What are the costs of registering and defending a trademark?

Conducting a trademark search before submitting an application is highly recommended, to avoid applying when either (i) there is no chance of approval because the subject application is obviously identical to, or so extremely similar to, a trademark that has already been applied for or registered; or (ii) when the costs of attempting to succeed against opposition would be excessive. There is no official fee for conducting a trademark search; the agent’s fee depends on the number of classes applied for, among other factors.

"If a trademark owner’s business is expanding, it might forget to file new applications to register the same trademark in new classes of goods or services."

The basic costs of defending a trademark vary primarily according to the attorney time necessary, which depends on factors such as the number of classes and the number and type of legal issues raised.

What is the best strategy for dealing with infringement?

Through searches, we try to confirm the infringement as much as possible, and to calculate the financial damage suffered by the trademark owner due to the infringement. The strategy in general corresponds to that regarding patents, including sending warning letters, with a lawsuit as a last resort.

What are the most common mistakes trademark owners make?

After registration, some trademark owners don’t use their trademarks or don’t use them correctly, eg, by not collecting evidence of use. Japan’s Trademark Law allows a trademark to be cancelled if it is not used for three years. Also, if a trademark owner’s business is expanding, it might forget to file new applications to register the same trademark in new classes of goods or services.

Have there been any changes to the trademark law(s) in the last 12 months?

As of 2015, “new” trademarks are protectable in Japan. A mark that consists of a colour, or colours or specific sounds, is eligible for protection as a trademark.
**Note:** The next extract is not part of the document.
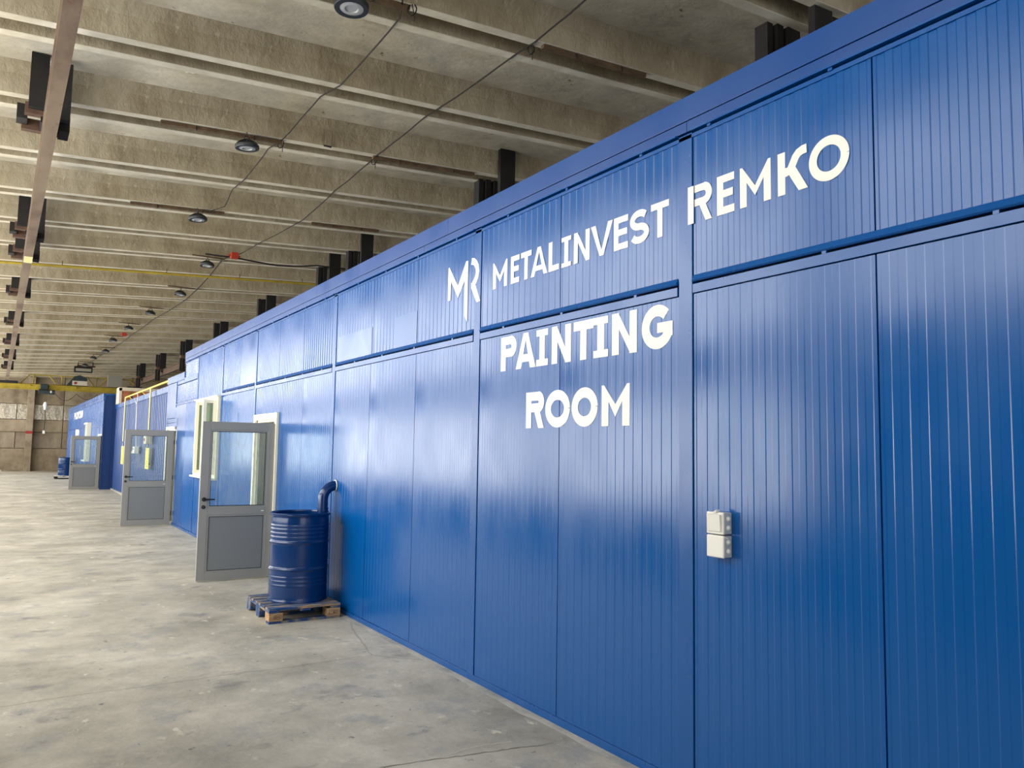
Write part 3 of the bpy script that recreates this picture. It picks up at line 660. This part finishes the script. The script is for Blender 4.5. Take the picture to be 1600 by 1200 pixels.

Commerce and industry associations, chambers of commerce and industry, and not-for-profit organisations have been added to the list of organisations entitled to obtain the registration of a regional collective trademark (article 7 bis of the Paris Convention).

What are the key challenges to copyright owners in your jurisdiction?

Japan’s copyright registration system is weak with respect to maintaining evidence. Therefore, although under the Berne Convention it is not necessary to file and register a copyright, when copyright registration is sought we also submit the material to Japan’s Cultural Affairs Agency. We also make an abstract for the copyright, and/or attach photos and/or digital software-code data as appropriate.

How should people ensure they are protected against copyright infringement?

If a copyright holder has enough evidence to confirm the date of the work’s creation, infringement litigation is much easier to undertake. We strongly urge the copyright owner to keep its copyrighted material, proof of creation, etc, with a third party as evidence. Registration of copyright at Japan’s Agency for Cultural Affairs is useful.

What is the best way to deal with infringement, and what are the costs associated with it?

First, determine if infringement is actually occurring. If yes, send a warning letter and take action based on the reply. The costs typically are:

•  Infringement confirmation: JPY50,000 ($416) to 100,000

•  Warning letters (up to three times): JPY60,000 to 100,000

•   Lawsuit: JPY500,000 to 1,000,000

Have there been any changes to the copyright law(s) in the last 12 months?

The Japan Copyright Act now specifies (i) that a person can use neighbouring rights the same as an unknown rights holder (article 67); and (ii) how a person can use neighbouring rights of an unknown rights holder (article 103).

Also what constitutes ‘reasonable effort’ in searching for unknown rights holders has been clarified (article 67).